The symbols associated to the (first) Catholic Kings, namely the eagle of Saint John, the yoke and arrows and the motto Tanto Monta, Monta Tanto, as well as other traditional, pre-Catholic Kings' symbols such as the royal bend of Castile, gradually disappeared from Spanish coats-of-arms and flags along the 16th century, as Austrian and Burgundian symbols became gradually more frequent. Thus, the eagle of Saint John – which is basically a black (sometimes proper) eagle displayed with wings inverted and a nimbus behind its head – was replaced with the Austrian double-headed eagle. The Tanto Monta, Monta Tanto motto was substituted by the Plus Ultra. The yoke and arrows were replaced with the pillars of Hercules, etc.

After that it was not until the early 1930s when the Spanish Phalanx party adopted the yoke and arrows as their emblem. Later, the 1938 and 1945 Decrees adopted the eagle of Saint John and the yoke and arrows as part of the national arms, and the bend of Castile as the standard of the head of state.

Historically there was no convention on where the arrows should be pointing or what number should they be. In 15th century coats-of-arms they could be seen as any number from five to nine arrows, pointing upwards, downwards or sideways.

Santiago Dotor, 31 Oct 2000

The yoke and the arrows are the personal badges of King Ferdinand and Queen Isabella. Yoke (yugo) for Ysabel and arrows (flechas) for Ferdinand.
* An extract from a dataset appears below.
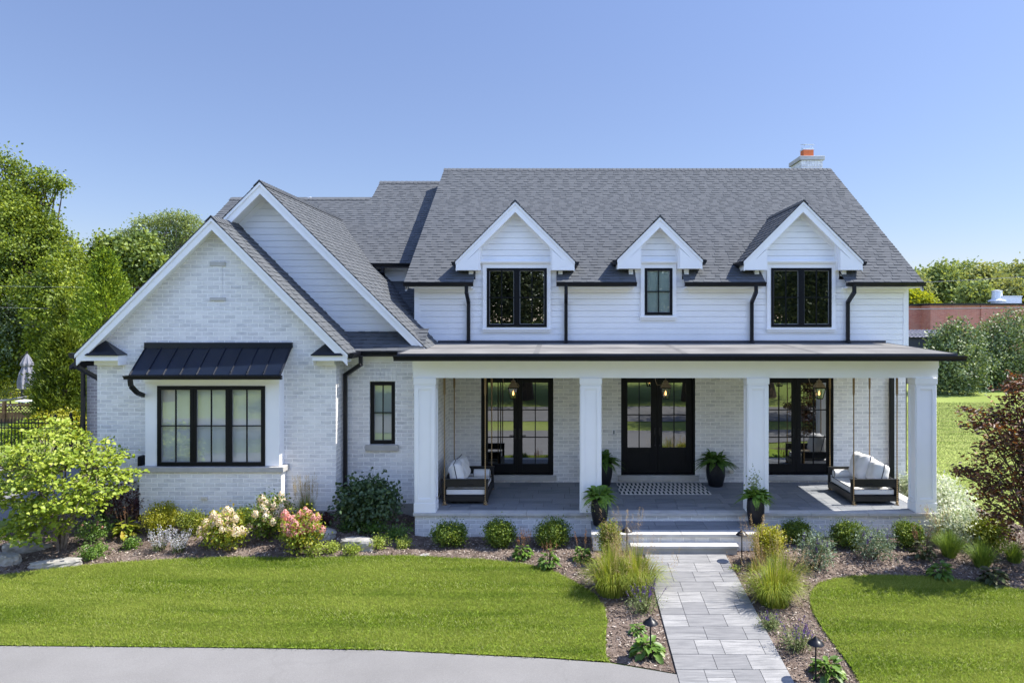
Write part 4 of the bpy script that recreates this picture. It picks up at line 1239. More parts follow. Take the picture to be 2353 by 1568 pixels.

Victor Lomantsov, 01 Nov 2000

Representations of Columbus' landing in 1492 are only that, later-date representations, and probably inaccurate. Almost the only genuine source is Columbus logbook, which mentions that the landing was made under three flags, Columbus bearing "the royal flag, and his captains two flags which the Admiral carried in all the ships as Ensign, each white with a green cross addorsed by the crowned letters F and Y". The royal flag is generally understood to be a white flag with the arms of the Catholic Kings (not including yet the pomegranate in base for Granada). Other authors however suggest it might be the royal banner of Castile and Leon, considering that it was Queen Elizabeth (and not both Catholic Kings) who sponsored the expedition.